I due mandati di Chirac all’Eliseo sono caratterizzati dall’aggravarsi di questo scenario e contribuiscono a diffondere l’idea – ampiamente veicolata dal mondo intellettuale – di un inevitabile declino nazionale. Il riproporsi di una lunga esperienza di coabitazione (1997-2002) e il succedersi di ripetute crisi politiche (arrivo di Le Pen al ballottaggio in occasione delle presidenziali del 2002 e bocciatura referendaria del trattato costituzionale europeo nel 2005) e sociali (ondate di scioperi nel 1996 e 2006, emergenza delle banlieues nel 2005), alimenta l’insoddisfazione nei confronti di un presidente irresponsabile e genera dubbi sull’efficienza complessiva dell’assetto della Carta del 1958. Proprio nel momento in cui, alla vigilia dei suoi cinquant’anni, non mancano le voci di una possibile transizione istituzionale (con il moltiplicarsi di proposte volte a creare una non meglio definita VI Repubblica), la V Repubblica fornisce una inattesa prova di vitalità in occasione della tornata elettorale del 2007.
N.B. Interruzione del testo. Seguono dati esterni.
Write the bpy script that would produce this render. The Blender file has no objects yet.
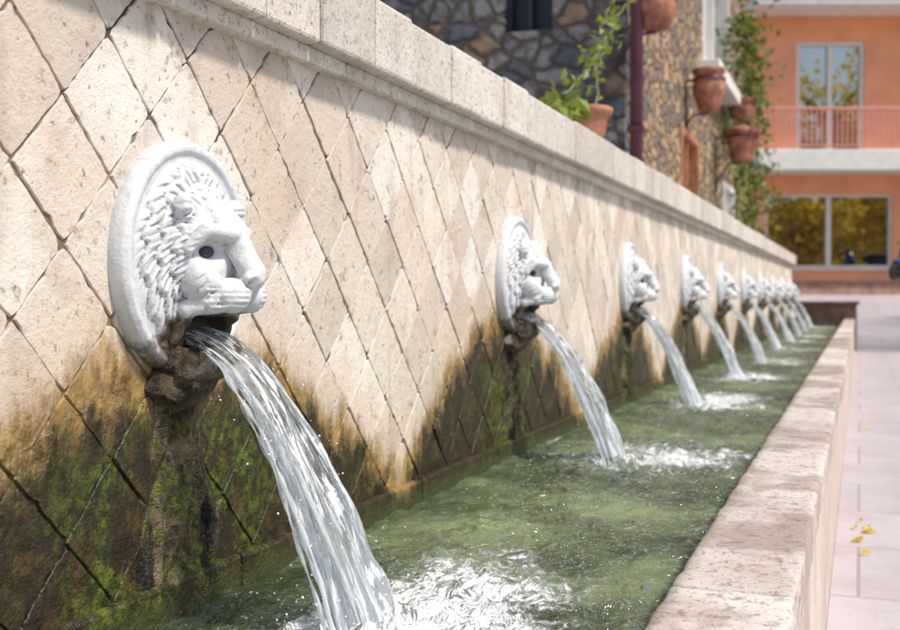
import bpy, bmesh, math, random
from mathutils import Vector, Matrix, noise, Euler
random.seed(7)
TH=math.radians(19.62); E=0.746
F=Vector((-math.sin(TH),math.cos(TH),0)); R=Vector((math.cos(TH),math.sin(TH),0))
D=0.822; Y1=1.268; SP=1.5; NL=10
WZ=0.341; RIM=0.426; LZ=E+0.046
col=bpy.context.scene.collection
# ---------------------------------------------------------------- materials
class M:
    def __init__(s,name):
        s.mat=bpy.data.materials.new(name); s.mat.use_nodes=True
        s.nt=s.mat.node_tree; s.b=s.nt.nodes['Principled BSDF']; s.out=s.nt.nodes['Material Output']
    def n(s,t,**k):
        x=s.nt.nodes.new(t)
        for a,v in k.items(): setattr(x,a,v)
        return x
    def put(s,inp,v):
        if isinstance(v,bpy.types.NodeSocket): s.nt.links.new(v,inp)
        elif v is not None:
            if isinstance(v,(tuple,list)) and len(v)==3 and inp.type=='RGBA': v=(*v,1)
            inp.default_value=v
    def set(s,**k):
        for a,v in k.items(): s.put(s.b.inputs[a.replace('_',' ')],v)
    def m(s,op,a,b=None,c=None,clamp=False):
        x=s.n('ShaderNodeMath',operation=op,use_clamp=clamp)
        s.put(x.inputs[0],a); s.put(x.inputs[1],b) if b is not None else None
        if c is not None: s.put(x.inputs[2],c)
        return x.outputs[0]
    def mix(s,f,a,b,bt='MIX'):
        x=s.n('ShaderNodeMix',data_type='RGBA',blend_type=bt); x.clamp_factor=True
        s.put(x.inputs[0],f); s.put(x.inputs[6],a); s.put(x.inputs[7],b); return x.outputs[2]
    def pos(s): return s.n('ShaderNodeNewGeometry').outputs['Position']
    def obj(s): return s.n('ShaderNodeTexCoord').outputs['Object']
    def vs(s,v,sc):
        x=s.n('ShaderNodeVectorMath',operation='MULTIPLY'); s.put(x.inputs[0],v); x.inputs[1].default_value=sc; return x.outputs[0]
    def xyz(s,v):
        x=s.n('ShaderNodeSeparateXYZ'); s.put(x.inputs[0],v); return x.outputs
    def noi(s,v,sc,det=4,ro=.55,dis=0):
        x=s.n('ShaderNodeTexNoise'); s.put(x.inputs['Vector'],v); x.inputs['Scale'].default_value=sc
        x.inputs['Detail'].default_value=min(det,5); x.inputs['Roughness'].default_value=ro; x.inputs['Distortion'].default_value=dis
        return x.outputs['Fac']
    def ss(s,v,a,b,lo=0.,hi=1.):
        x=s.n('ShaderNodeMapRange',interpolation_type='SMOOTHSTEP')
        s.put(x.inputs[0],v); x.inputs[1].default_value=a; x.inputs[2].default_value=b
        x.inputs[3].default_value=lo; x.inputs[4].default_value=hi; return x.outputs[0]
    def bump(s,h,st=.5,dist=.01,prev=None):
        x=s.n('ShaderNodeBump'); x.inputs['Strength'].default_value=st; x.inputs['Distance'].default_value=dist
        s.put(x.inputs['Height'],h)
        if prev is not None: s.put(x.inputs['Normal'],prev)
        s.put(s.b.inputs['Normal'],x.outputs[0]); return x.outputs[0]
    def attr(s,name):
        x=s.n('ShaderNodeAttribute'); x.attribute_name=name; return x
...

Il dibattito sulle prospettive del Paese, presentato da più parti come il «malato dell’Europa», è parso interrompersi con la dinamica campagna presidenziale della primavera del 2007, caratterizzata da alta partecipazione, riduzione dei suffragi alle estreme e conclusa con la vittoria del leader neogollista Sarkozy, portavoce di un progetto di «rottura», sia rispetto all’eredità del suo predecessore, sia nei confronti delle strozzature che rallentano il rilancio del Paese. Questa inversione di tendenza è stata confermata dall’esito delle legislative del giugno successivo quando, per la prima volta dal 1978, la maggioranza uscente è stata confermata all’Assemblée nationale.
I primi tre anni di permanenza di Sarkozy all’Eliseo paiono invece ridimensionare la carica innovativa di cui si è fatto portatore il Presidente della Repubblica. Gli errori nella gestione della propria immagine e la scarsa coerenza dell’azione riformatrice dell’esecutivo sono alla base del calo di consensi nei confronti del capo dello Stato, ma anche di un più preoccupante fenomeno di disaffezione nei confronti della politica. Sotto questa luce, all’alba del nuovo secolo, la Francia ripropone la sua immagine ambigua. Da un lato il riemergere di un disincanto democratico e di un’impopolarità crescente delle élite dirigenti collocano il Paese all’interno di un trend comune alle principali democrazie occidentali. D’altra parte, invece, il prepotente riemergere di una grave questione sociale, che sempre più spesso degenera in forme di antagonismo violento, rilancia inevitabilmente l’immagine di una «febbre esagonale» che ha a lungo costituito il tratto distintivo del presunto eccezionalismo francese.»